14. March 2005 · Comments Off on Whose Truth? · Categories: General, GWOT, Media Matters Not

This story appeared Sunday in the San Antonio Express News. I sent an e-mail this morning to the writer, Sig Christenson, who is (to give him credit) not entirely clueless about the military, since he served as an embedded reporter. Does he know about milblogs? Time will tell, time will tell…
My response is as follows;

So, whose truth really is true, when what appears on the TV news (or in newspapers) is either the “work of Uncle Sam, not journalists…”

Frankly at this point I am not at all enamored with the recent output of those anointed by custom as “journalists” by the mainstream media outlets, seeing that that group would include Peter Arnett (of the poison gas/Special Forces fiasco), Dan Rather (of the “fake-but-accurate-memos), Eason Jordan (who soft-pedaled atrocities by Saddam Hussein in order to keep the CNN bureau in Baghdad, and has accused the US Forces of deliberately targeting journalists) and the egregious Sy Hersh, who is still going around with heart-rending tales of US forces casually committing atrocities. Main stream media is after all the ones who bought off on John Kerry being a true Vietnam War hero when all the veterans that I know (and a lot of the active-duty folks as well) despised him with a passion that made them practically incoherent with rage. Main stream media is propping up the bar at the Hotel Palestine, interviewing the maitre d and their interpreter, singing the song that Iraq is a quagmire… and get blindsided by the election turnout. Main stream media is putting video of staged car-bombings on the front page, or the nightly news, and never getting around to the dull stuff like fixing sewers and rebuilding schools, and setting up local city councils. “If it bleeds, it leads”, but it is damn lazy journalism, and in Iraq it’s a disservice amounting to malpractice. Lets just say there is a bit of a credibility problem, at present, and a bias that makes the DOD version of news (not to mention what is available on the various milblogs) look pretty good in comparison.

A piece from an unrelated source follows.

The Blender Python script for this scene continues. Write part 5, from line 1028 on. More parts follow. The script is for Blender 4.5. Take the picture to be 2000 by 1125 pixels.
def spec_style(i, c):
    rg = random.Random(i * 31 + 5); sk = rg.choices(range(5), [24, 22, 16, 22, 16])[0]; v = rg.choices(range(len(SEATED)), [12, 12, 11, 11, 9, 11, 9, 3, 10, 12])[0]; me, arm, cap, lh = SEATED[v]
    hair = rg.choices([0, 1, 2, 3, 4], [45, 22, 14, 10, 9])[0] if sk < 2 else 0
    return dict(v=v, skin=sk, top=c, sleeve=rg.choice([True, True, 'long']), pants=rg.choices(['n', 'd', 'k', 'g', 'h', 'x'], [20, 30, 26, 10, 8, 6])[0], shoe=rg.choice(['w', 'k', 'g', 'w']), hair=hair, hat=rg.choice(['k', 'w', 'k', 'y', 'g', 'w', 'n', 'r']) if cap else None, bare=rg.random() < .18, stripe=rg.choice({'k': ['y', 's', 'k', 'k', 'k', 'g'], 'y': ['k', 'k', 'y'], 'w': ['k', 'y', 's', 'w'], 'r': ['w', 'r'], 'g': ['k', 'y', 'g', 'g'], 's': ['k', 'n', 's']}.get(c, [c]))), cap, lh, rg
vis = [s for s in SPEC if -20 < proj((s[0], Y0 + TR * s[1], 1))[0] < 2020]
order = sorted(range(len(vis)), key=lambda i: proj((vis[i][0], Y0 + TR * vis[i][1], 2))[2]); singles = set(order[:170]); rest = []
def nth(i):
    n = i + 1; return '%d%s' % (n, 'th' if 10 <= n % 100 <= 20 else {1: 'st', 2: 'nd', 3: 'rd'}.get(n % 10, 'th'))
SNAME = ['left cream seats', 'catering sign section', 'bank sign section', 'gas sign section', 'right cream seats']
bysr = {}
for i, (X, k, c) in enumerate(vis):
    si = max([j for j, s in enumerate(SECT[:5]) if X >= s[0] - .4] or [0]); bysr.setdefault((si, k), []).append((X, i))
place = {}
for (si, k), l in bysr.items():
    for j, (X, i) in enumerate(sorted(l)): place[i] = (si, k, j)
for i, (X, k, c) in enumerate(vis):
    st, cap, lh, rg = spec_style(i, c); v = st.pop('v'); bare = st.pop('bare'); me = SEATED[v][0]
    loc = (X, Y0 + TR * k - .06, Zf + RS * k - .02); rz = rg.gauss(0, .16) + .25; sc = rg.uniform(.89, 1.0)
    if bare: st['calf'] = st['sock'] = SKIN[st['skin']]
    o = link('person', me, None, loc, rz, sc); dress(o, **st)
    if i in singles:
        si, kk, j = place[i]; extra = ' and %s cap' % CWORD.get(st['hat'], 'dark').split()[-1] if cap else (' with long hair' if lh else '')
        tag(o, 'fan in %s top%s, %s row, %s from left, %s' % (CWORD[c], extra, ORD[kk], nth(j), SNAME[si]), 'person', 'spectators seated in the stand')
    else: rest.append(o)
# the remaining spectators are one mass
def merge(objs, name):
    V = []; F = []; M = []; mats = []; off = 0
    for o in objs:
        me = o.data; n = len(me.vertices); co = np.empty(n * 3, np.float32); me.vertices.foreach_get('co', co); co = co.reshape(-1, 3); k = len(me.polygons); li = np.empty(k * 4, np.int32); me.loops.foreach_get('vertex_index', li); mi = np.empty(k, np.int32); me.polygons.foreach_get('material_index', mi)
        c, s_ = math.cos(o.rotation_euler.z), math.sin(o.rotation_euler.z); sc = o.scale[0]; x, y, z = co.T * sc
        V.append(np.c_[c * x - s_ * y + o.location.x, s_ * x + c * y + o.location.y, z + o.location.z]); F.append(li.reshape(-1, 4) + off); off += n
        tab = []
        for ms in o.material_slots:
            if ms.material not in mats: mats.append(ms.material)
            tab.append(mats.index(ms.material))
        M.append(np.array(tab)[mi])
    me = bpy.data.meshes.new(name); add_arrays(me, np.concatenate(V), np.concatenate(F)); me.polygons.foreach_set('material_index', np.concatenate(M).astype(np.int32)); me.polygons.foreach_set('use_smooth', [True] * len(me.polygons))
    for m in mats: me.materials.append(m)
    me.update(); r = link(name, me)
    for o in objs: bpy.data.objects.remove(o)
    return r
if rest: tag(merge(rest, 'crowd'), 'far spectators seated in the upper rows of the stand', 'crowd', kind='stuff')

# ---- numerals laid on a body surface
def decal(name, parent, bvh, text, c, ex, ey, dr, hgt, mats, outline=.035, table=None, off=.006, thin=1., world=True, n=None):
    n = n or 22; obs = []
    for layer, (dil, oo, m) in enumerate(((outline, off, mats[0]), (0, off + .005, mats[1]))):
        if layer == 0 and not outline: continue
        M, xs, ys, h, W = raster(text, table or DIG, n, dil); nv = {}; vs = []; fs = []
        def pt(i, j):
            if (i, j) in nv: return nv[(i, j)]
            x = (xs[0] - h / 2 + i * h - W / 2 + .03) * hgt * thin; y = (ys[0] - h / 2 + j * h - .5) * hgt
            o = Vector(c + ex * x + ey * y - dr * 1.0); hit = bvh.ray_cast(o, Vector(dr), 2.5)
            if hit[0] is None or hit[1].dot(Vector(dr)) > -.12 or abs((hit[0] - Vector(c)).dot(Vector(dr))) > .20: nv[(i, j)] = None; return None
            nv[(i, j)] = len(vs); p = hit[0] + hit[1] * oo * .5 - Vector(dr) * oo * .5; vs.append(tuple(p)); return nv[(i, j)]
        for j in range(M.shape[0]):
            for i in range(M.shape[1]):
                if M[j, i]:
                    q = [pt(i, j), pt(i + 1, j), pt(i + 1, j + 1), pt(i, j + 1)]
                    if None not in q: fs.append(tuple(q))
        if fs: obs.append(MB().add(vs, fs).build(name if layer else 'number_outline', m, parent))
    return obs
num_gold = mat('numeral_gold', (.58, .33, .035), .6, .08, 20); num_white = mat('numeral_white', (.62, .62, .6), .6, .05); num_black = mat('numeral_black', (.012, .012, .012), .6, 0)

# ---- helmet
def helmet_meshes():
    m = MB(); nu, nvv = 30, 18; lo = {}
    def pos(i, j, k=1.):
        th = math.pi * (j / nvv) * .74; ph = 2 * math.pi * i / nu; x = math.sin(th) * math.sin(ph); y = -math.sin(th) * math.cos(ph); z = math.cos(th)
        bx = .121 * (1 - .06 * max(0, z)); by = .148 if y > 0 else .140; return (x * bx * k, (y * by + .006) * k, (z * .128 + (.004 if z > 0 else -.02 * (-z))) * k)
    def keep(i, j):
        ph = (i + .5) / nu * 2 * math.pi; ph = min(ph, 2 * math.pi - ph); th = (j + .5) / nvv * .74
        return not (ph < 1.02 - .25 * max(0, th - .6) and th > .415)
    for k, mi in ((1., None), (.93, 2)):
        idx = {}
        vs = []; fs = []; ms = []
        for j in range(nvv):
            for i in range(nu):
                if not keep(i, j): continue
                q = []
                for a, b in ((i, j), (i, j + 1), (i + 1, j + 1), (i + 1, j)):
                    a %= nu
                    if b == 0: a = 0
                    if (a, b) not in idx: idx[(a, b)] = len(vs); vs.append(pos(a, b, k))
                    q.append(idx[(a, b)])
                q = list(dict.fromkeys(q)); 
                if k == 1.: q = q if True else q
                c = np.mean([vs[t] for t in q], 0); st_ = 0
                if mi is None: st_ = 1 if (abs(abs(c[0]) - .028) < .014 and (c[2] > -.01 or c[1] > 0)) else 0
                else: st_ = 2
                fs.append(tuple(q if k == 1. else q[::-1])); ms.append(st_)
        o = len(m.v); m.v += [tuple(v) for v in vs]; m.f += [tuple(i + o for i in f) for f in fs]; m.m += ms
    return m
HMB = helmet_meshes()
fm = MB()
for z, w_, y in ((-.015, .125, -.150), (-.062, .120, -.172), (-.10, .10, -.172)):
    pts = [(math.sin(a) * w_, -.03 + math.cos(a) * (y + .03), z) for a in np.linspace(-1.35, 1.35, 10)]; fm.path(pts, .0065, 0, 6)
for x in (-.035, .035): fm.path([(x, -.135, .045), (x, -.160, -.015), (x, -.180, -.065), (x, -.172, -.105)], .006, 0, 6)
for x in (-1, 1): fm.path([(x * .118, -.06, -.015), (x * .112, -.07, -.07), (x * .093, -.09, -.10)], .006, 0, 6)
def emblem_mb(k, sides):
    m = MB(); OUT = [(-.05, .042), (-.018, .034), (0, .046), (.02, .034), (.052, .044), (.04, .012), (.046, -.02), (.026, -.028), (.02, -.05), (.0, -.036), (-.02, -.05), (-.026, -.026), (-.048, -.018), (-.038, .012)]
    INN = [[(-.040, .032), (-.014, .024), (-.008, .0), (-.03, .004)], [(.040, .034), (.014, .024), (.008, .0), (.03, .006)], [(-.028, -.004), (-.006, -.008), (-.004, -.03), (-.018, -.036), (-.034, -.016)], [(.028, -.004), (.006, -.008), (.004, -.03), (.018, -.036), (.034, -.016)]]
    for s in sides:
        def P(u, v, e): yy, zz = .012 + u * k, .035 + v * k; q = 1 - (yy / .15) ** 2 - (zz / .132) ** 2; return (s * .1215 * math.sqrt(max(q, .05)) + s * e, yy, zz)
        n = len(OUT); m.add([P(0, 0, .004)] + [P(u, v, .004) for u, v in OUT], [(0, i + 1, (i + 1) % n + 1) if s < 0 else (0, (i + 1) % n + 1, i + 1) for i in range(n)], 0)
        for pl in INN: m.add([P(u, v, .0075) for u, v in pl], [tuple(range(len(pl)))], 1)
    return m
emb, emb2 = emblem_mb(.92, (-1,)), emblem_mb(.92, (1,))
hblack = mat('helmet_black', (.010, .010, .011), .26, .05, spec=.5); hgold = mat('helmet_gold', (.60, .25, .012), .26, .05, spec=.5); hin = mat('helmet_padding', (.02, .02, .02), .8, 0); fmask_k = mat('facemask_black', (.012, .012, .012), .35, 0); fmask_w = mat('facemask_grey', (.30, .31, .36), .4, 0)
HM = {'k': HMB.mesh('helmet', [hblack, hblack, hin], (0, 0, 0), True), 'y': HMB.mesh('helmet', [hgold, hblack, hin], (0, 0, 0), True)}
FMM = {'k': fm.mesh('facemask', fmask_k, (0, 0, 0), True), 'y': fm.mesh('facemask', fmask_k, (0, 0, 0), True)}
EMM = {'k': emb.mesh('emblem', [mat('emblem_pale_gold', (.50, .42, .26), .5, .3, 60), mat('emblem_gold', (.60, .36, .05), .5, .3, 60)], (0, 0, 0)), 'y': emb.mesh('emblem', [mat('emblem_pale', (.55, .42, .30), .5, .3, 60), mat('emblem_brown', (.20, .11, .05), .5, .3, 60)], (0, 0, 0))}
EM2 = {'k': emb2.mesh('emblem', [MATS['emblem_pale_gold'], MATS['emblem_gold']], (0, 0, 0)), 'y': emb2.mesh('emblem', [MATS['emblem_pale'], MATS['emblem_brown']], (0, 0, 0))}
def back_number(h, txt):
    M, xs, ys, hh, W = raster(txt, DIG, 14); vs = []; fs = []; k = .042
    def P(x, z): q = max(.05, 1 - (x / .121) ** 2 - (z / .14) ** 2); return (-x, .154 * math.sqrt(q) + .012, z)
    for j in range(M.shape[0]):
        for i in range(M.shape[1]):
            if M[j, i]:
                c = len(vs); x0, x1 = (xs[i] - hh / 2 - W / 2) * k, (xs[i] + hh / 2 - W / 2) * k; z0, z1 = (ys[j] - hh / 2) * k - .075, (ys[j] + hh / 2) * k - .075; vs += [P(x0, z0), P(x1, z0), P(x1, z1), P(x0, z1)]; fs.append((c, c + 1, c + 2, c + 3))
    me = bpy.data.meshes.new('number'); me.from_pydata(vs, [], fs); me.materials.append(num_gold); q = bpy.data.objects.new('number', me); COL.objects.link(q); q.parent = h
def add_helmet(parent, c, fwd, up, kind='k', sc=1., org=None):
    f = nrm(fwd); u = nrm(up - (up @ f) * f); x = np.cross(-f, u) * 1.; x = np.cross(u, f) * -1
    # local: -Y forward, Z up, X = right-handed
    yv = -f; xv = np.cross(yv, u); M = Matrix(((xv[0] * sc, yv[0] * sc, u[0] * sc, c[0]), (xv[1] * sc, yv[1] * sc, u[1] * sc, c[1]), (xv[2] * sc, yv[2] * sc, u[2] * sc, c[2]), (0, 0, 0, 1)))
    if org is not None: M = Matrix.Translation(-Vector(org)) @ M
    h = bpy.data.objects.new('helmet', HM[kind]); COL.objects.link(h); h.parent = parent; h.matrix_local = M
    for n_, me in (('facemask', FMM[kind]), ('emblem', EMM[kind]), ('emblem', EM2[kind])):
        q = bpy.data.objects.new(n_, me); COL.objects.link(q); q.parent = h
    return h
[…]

By the way, the DOD has had in-house journalists, via AFRTS, base newspapers, and video feature programs like Air Force Now, and combat videographers for decades. They generally have a pretty good idea about what is news, and how to put together zippy, attractive and informative features, sticking to the good old who, where, when, why and how. Dismissing all that as merely the “work of Uncle Sam, not journalists” is a little bit insulting to all of us who did news features, stories, newscasts and all— especially if it gave some of us the experience to move on to civilian media afterwards.

If stations want to use whatever materiel is spoon-fed to them to fill up the news block, at least they ought to give credit, where credit is due, and not give the impression that their own news crew was Johnny on the Spot. That is where the deceit lies, not in the DOD making what they have been doing for years available to anyone who wants it. And looking on the bright side— at least the military media will get things like service and ranks correct, which cannot always be counted on.

I worked for 20 years in AFRTS and in Combat Camera, and have spent the last three years contributing to a military oriented weblog, The Daily Brief (www.sgtstryker.com), which according to our chief engineers, racks up 32,000 to 35,000 unique viewers monthly. We feature essays, commentary and links on popular culture, the military, politics and the war. Does that make us journalists? I’ll get back to you on that.